Un courtier de Londres a été arrêté mardi pour manipulation sur le marché des contrats à terme électroniques aux États-Unis, ayant contribué au mini-krach de mai 2010 à Wall Street qui avait attiré l'attention sur les dérives du courtage à haute fréquence.

Selon le département de la justice américain et la CFTC, l'autorité américaine des produits dérivés, Navinder Singh Sarao, 37 ans, a été arrêté en Angleterre par Scotland Yard mardi matin. Les États-Unis ont demandé son extradition.

Parmi une vingtaine de chefs d'accusation, il est poursuivi pour fraude électronique et manipulation de contrats à terme sur le Chicago Mercantile Exchange.

Il est aussi soupçonné de «spoofing», une technique de manipulation boursière et d'usurpation qui consiste à prétendre vouloir acheter ou vendre un titre dans l'intention d'annuler cette opération au dernier moment.

L'ampleur de la fraude, menée sur plusieurs années, lui a rapporté 40 millions de dollars, a précisé mardi à Washington le directeur du département des poursuites de la CFTC, Aitan Goelman, lors d'une conférence de presse téléphonique.

Selon lui, le courtier a opéré sur les marchés entre 2010 et jusqu'au début de 2015 et ses ordres massifs sur les contrats à terme électroniques (E-minis) ont contribué au «Flash crash» du 6 mai 2010.

Ce jour-là, dans un contexte de forte volatilité alors que déjà des inquiétudes pesaient sur la dette grecque, l'indice Dow Jones s'était écroulé de 600 points en quelques minutes après une chute des prix des E-minis.

Ces contrats à terme électroniques sont basés sur l'indice Standard and Poors 500. Un rapport du gendarme boursier, la SEC, à l'époque avait mentionné que 140.000 ordres de ventes d'E-minis s'étaient bousculés au même instant conduisant par ricochet à un décrochage brutal de Wall Street.
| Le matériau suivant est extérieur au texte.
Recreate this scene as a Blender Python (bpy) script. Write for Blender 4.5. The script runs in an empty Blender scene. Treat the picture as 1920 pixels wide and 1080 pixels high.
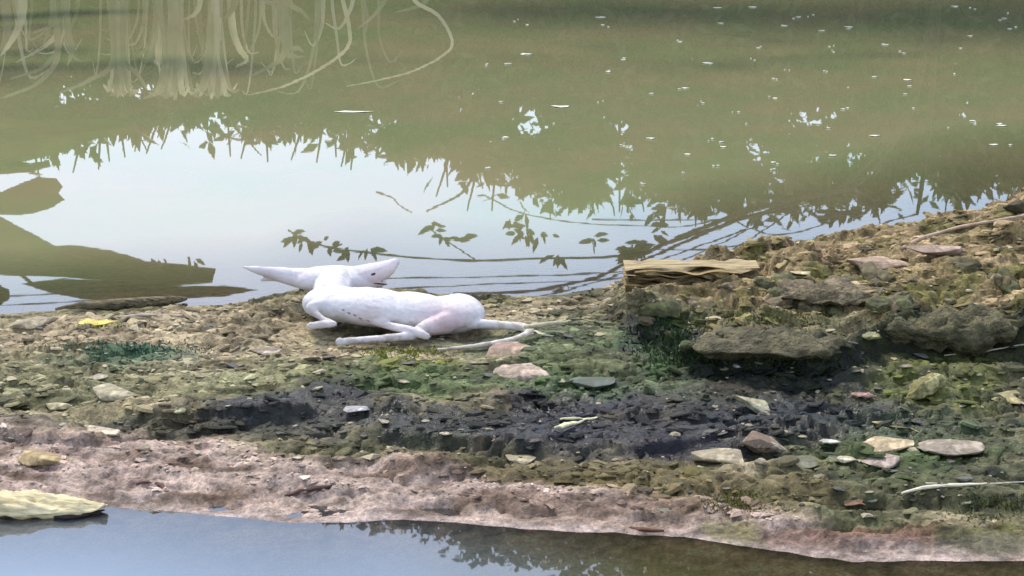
import bpy, bmesh, math, random
import numpy as np
from mathutils import Vector, Matrix
random.seed(7); np.random.seed(7)
scene = bpy.context.scene
COL = scene.collection

# ------------------------------------------------------------------ camera
CAM_H = 1.5; PITCH = math.radians(16.0); FPX = 540 / math.tan(math.radians(8.0))
cam_data = bpy.data.cameras.new('camera'); cam = bpy.data.objects.new('camera', cam_data); COL.objects.link(cam)
cam.location = (0, 0, CAM_H); cam.rotation_euler = (math.pi/2 - PITCH, 0, 0)
cam_data.sensor_fit = 'HORIZONTAL'; cam_data.sensor_width = 36; cam_data.lens = 36 * FPX / 1920
cam_data.clip_start = 0.05; cam_data.clip_end = 2000
scene.camera = cam
# ------------------------------------------------------------------ sky, sun, exposure
SUN_EL, SUN_AZ = 52, 25          # degrees; azimuth from +Y (ahead) towards -X (left)
world = bpy.data.worlds.new('World'); scene.world = world; world.use_nodes = True
wn = world.node_tree.nodes; wl = world.node_tree.links
bg = wn['Background']; sky = wn.new('ShaderNodeTexSky'); sky.sky_type = 'NISHITA'; sky.sun_disc = False
sky.sun_elevation = math.radians(SUN_EL); sky.sun_rotation = math.radians(-SUN_AZ)
sky.air_density = 1.0; sky.dust_density = 1.0; sky.ozone_density = 1.5
wt = wn.new('ShaderNodeTexCoord'); wmap = wn.new('ShaderNodeMapping'); wmap.inputs['Scale'].default_value = (1.5, 1.5, 5); wl.new(wt.outputs['Generated'], wmap.inputs[0])
wno = wn.new('ShaderNodeTexNoise'); wno.inputs['Scale'].default_value = 2.2; wno.inputs['Detail'].default_value = 5; wl.new(wmap.outputs[0], wno.inputs['Vector'])
wr = wn.new('ShaderNodeMapRange'); wr.inputs[1].default_value = .34; wr.inputs[2].default_value = .72; wr.inputs[4].default_value = .9; wl.new(wno.outputs[0], wr.inputs[0])
wmx = wn.new('ShaderNodeMix'); wmx.data_type = 'RGBA'; wl.new(wr.outputs[0], wmx.inputs[0]); wl.new(sky.outputs[0], wmx.inputs[6]); wmx.inputs[7].default_value = (6.5, 6.9, 8.5, 1)   # thin high cloud
wl.new(wmx.outputs[2], bg.inputs[0]); bg.inputs[1].default_value = 0.10
sd = bpy.data.lights.new('sun', 'SUN'); sd.energy = 1.5; sd.angle = math.radians(10); sd.color = (1, .92, .80)
sun = bpy.data.objects.new('sun', sd); COL.objects.link(sun)
e, a = math.radians(SUN_EL), math.radians(SUN_AZ)
sun_dir = Vector((-math.sin(a)*math.cos(e), math.cos(a)*math.cos(e), math.sin(e)))
sun.rotation_euler = (-sun_dir).to_track_quat('-Z', 'Y').to_euler()
sun.location = (0, 0, 20)
scene.view_settings.view_transform = 'Standard'; scene.view_settings.look = 'None'
scene.view_settings.exposure = 1.33; scene.view_settings.gamma = 1.0
scene.render.engine = 'CYCLES'

# ------------------------------------------------------------------ picture <-> place
def ray(u, v):
    dx = (u-960)/FPX; dv = (540-v)/FPX
    return np.array([dx, math.cos(PITCH)+dv*math.sin(PITCH), -math.sin(PITCH)+dv*math.cos(PITCH)])
def at_z(u, v, z=0.0):
    d = ray(u, v); s = (z-CAM_H)/d[2]; return Vector((d[0]*s, d[1]*s, z))
def at_y(u, v, y):
    d = ray(u, v); s = y/d[1]; return Vector((d[0]*s, y, CAM_H+d[2]*s))
def seen_in_water(u, v, y):          # a real point at distance y whose mirror image in the pond is seen there
    p = at_y(u, v, y); return Vector((p.x, p.y, -p.z))
def px(y): return math.hypot(y, 1.3)/FPX

# ------------------------------------------------------------------ noise
# gradient noise table
_GA = np.random.RandomState(11).rand(256, 256)*2*np.pi; _GC = np.cos(_GA).astype(np.float32); _GS = np.sin(_GA).astype(np.float32)
def noise2(x, y, s=0):
    xi = np.floor(x).astype(np.int32); yi = np.floor(y).astype(np.int32); xf = (x-xi).astype(np.float32); yf = (y-yi).astype(np.float32)
    a = (xi+s*57) & 255; b = (yi+s*131) & 255; a1 = (a+1) & 255; b1 = (b+1) & 255
    g = lambda i, j, fx, fy: _GC[i, j]*fx + _GS[i, j]*fy
    w = lambda t: t*t*t*(t*(t*6-15)+10)
    u, v = w(xf), w(yf); p = g(a, b, xf, yf); q = g(a, b1, xf, yf-1)
    p = p+u*(g(a1, b, xf-1, yf)-p); q = q+u*(g(a1, b1, xf-1, yf-1)-q)
    return 1.5*(p+v*(q-p))
def fbm(x, y, f, o, s=0, gain=.5):
    r = 0; am = 1; t = 0
    for k in range(o):
        r = r + am*noise2(x*f, y*f, s+k*17); t += am; am *= gain; f *= 2.03
    return r/t
def ridged(x, y, f, o, s=0, gain=.55):
    r = 0; am = 1; t = 0
    for k in range(o):
        r = r + am*(1-2*np.abs(noise2(x*f, y*f, s+k*13))); t += am; am *= gain; f *= 2.1
    return r/t
def sstep(a, b, x):
    t = np.clip((x-a)/(b-a), 0, 1); return t*t*(3-2*t)
def lin(c):
    c = np.array(c, dtype=float)/255.0
    return np.where(c <= .04045, c/12.92, ((c+.055)/1.055)**2.4)

# ------------------------------------------------------------------ materials
def mat(name):
    m = bpy.data.materials.new(name); m.use_nodes = True
    nt = m.node_tree; return m, nt, nt.nodes, nt.links, nt.nodes['Principled BSDF']
def surf_mat(name, rgb, var=.25, scale=40, rough=.75, bump=.3, bscale=120, stretch=(1, 1, 1), second=None, spec=.3, trans=0, sss=0):
    m, nt, N, L, b = mat(name)
    tc = N.new('ShaderNodeTexCoord'); mp = N.new('ShaderNodeMapping'); mp.inputs['Scale'].default_value = stretch
    L.new(tc.outputs['Object'], mp.inputs[0])
    nz = N.new('ShaderNodeTexNoise'); nz.inputs['Scale'].default_value = scale; nz.inputs['Detail'].default_value = 6; nz.inputs['Roughness'].default_value = .65
    L.new(mp.outputs[0], nz.inputs['Vector'])
    rp = N.new('ShaderNodeValToRGB'); L.new(nz.outputs[0], rp.inputs[0])
    c = np.array(rgb); c2 = np.array(second) if second is not None else np.minimum(c*(1+var), .9)
    rp.color_ramp.elements[0].position = .36; rp.color_ramp.elements[1].position = .64
    rp.color_ramp.elements[0].color = (*(c*(1-var)), 1); rp.color_ramp.elements[1].color = (*c2, 1)
    oi = N.new('ShaderNodeObjectInfo'); hs = N.new('ShaderNodeHueSaturation')
    mr = N.new('ShaderNodeMapRange'); mr.inputs[3].default_value = .85; mr.inputs[4].default_value = 1.15
    L.new(oi.outputs['Random'], mr.inputs[0]); L.new(mr.outputs[0], hs.inputs['Value']); L.new(rp.outputs[0], hs.inputs['Color'])
    L.new(hs.outputs[0], b.inputs['Base Color'])
    n2 = N.new('ShaderNodeTexNoise'); n2.inputs['Scale'].default_value = bscale; n2.inputs['Detail'].default_value = 5
    L.new(mp.outputs[0], n2.inputs['Vector'])
    bp = N.new('ShaderNodeBump'); bp.inputs['Strength'].default_value = bump; bp.inputs['Distance'].default_value = .004
    L.new(n2.outputs[0], bp.inputs['Height']); L.new(bp.outputs[0], b.inputs['Normal'])
    b.inputs['Roughness'].default_value = rough; b.inputs['Specular IOR Level'].default_value = spec
    if sss: b.inputs['Subsurface Weight'].default_value = sss; b.inputs['Subsurface Radius'].default_value = (.02, .008, .005); b.inputs['Subsurface Scale'].default_value = .4
    return m
def vcol_mat(name, rough=.8, bump=.5, bscale=150, speck=.35, wet=False):
    m, nt, N, L, b = mat(name)
    at = N.new('ShaderNodeAttribute'); at.attribute_name = 'col'
    tc = N.new('ShaderNodeTexCoord')
    nz = N.new('ShaderNodeTexNoise'); nz.inputs['Scale'].default_value = bscale; nz.inputs['Detail'].default_value = 7; nz.inputs['Roughness'].default_value = .7
    L.new(tc.outputs['Object'], nz.inputs['Vector'])
    mr = N.new('ShaderNodeMapRange'); mr.inputs[1].default_value = .3; mr.inputs[2].default_value = .7
    mr.inputs[3].default_value = 1-speck; mr.inputs[4].default_value = 1+speck
    L.new(nz.outputs[0], mr.inputs[0])
    mx = N.new('ShaderNodeMix'); mx.data_type = 'RGBA'; mx.blend_type = 'MULTIPLY'; mx.inputs[0].default_value = 1
    L.new(at.outputs['Color'], mx.inputs[6]); L.new(mr.outputs[0], mx.inputs[7]); L.new(mx.outputs[2], b.inputs['Base Color'])
    bp = N.new('ShaderNodeBump'); bp.inputs['Strength'].default_value = bump; bp.inputs['Distance'].default_value = .006
    L.new(nz.outputs[0], bp.inputs['Height']); L.new(bp.outputs[0], b.inputs['Normal'])
    b.inputs['Roughness'].default_value = rough; b.inputs['Specular IOR Level'].default_value = .35
    if wet:
        aw = N.new('ShaderNodeAttribute'); aw.attribute_name = 'wet'
        m2 = N.new('ShaderNodeMapRange'); m2.inputs[3].default_value = .8; m2.inputs[4].default_value = .22
        L.new(aw.outputs['Fac'], m2.inputs[0]); L.new(m2.outputs[0], b.inputs['Roughness'])
    return m
def leaf_mat(name, rgb, var=.35, rough=.55):
    m, nt, N, L, b = mat(name)
    oi = N.new('ShaderNodeTexCoord'); nz = N.new('ShaderNodeTexNoise'); nz.inputs['Scale'].default_value = 5; nz.inputs['Detail'].default_value = 3
    L.new(oi.outputs['Object'], nz.inputs['Vector'])
    rp = N.new('ShaderNodeValToRGB'); L.new(nz.outputs[0], rp.inputs[0])
    c = np.array(rgb); rp.color_ramp.elements[0].position = .35; rp.color_ramp.elements[1].position = .65
    rp.color_ramp.elements[0].color = (*(c*(1-var)), 1); rp.color_ramp.elements[1].color = (*(c*(1+var)), 1)
    L.new(rp.outputs[0], b.inputs['Base Color']); b.inputs['Roughness'].default_value = rough
    tr = N.new('ShaderNodeBsdfTranslucent'); L.new(rp.outputs[0], tr.inputs[0])
    ms = N.new('ShaderNodeMixShader'); ms.inputs[0].default_value = .35
    L.new(b.outputs[0], ms.inputs[1]); L.new(tr.outputs[0], ms.inputs[2]); L.new(ms.outputs[0], N['Material Output'].inputs[0])
    return m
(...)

Immédiatement, les autorités boursières américaines s'étaient interrogées sur cette panique d'ampleur historique où des titres comme celui de Procter and Gamble avaient perdu 24%.

Trompant humains et algorithmes

Fait inédit, le Nasdaq avait même été contraint d'annuler les transactions résultant en une baisse de 60% du prix de certaines actions en l'espace de 20 minutes ce jeudi-là entre 14H40 et 15H00. Mises à l'index, plusieurs maisons de courtage utilisant ces techniques de spéculation à grande vitesse, à l'aide d'outils informatiques complexes, avaient cessé leurs programmes quand le marché s'était mis à dévisser. Des rumeurs avaient aussi évoqué l'erreur d'un courtier de Citigroup qui aurait tapé «milliards» au lieu de «millions» en passant un ordre.

Le lendemain, le président Barack Obama avait promis de protéger les investisseurs et de faire en sorte que cela ne se reproduise pas».

Cinq ans plus tard, les autorités américaines ont donc annoncé l'arrestation de celui qu'elles tiennent comme un des responsables de cette panique. Interrogé sur la longueur de cette enquête, le responsable de la CFTC n'a pas fait de commentaire mardi, déclarant seulement que l'arrestation montrait «que le fait de manipuler les marchés loin des frontières américaines ne protégeait pas des poursuites».

Usant d'un logiciel électronique, M. Sarao est soupçonné d'avoir employé une stratégie dite de «superposition» en plaçant simultanément de multiples ordres de grande ampleur à différents prix, créant l'illusion d'un marché très actif et bien réel. Les ordres étaient fréquemment modifiés pour rester proches des prix du marché et régulièrement annulés pour éviter de les exécuter.

Mais leur ampleur «trompaient les autres participants du marché, qu'ils soient humains ou algorithmiques», a expliqué le responsable de l'autorité américaine des marchés des contrats à terme et des matières premières (CFTC).

Quand les prix fondaient du fait de ces ordres de vente massifs, M. Sarao rachetait ces E-minis à bas prix et les revendait lorsque le marché rebondissait, a également expliqué le département américain de la justice.

Ainsi le 6 mai 2010, lors de la séance du «Flash crash», M. Sarao était «très actif» sur le marché, a encore affirmé la CFTC.

Ses seuls ordres à la vente ont dépassé «de façon significative» les ordres d'achat «créant un déséquilibre qui fut à l'origine du krach», a conclu M. Goelman.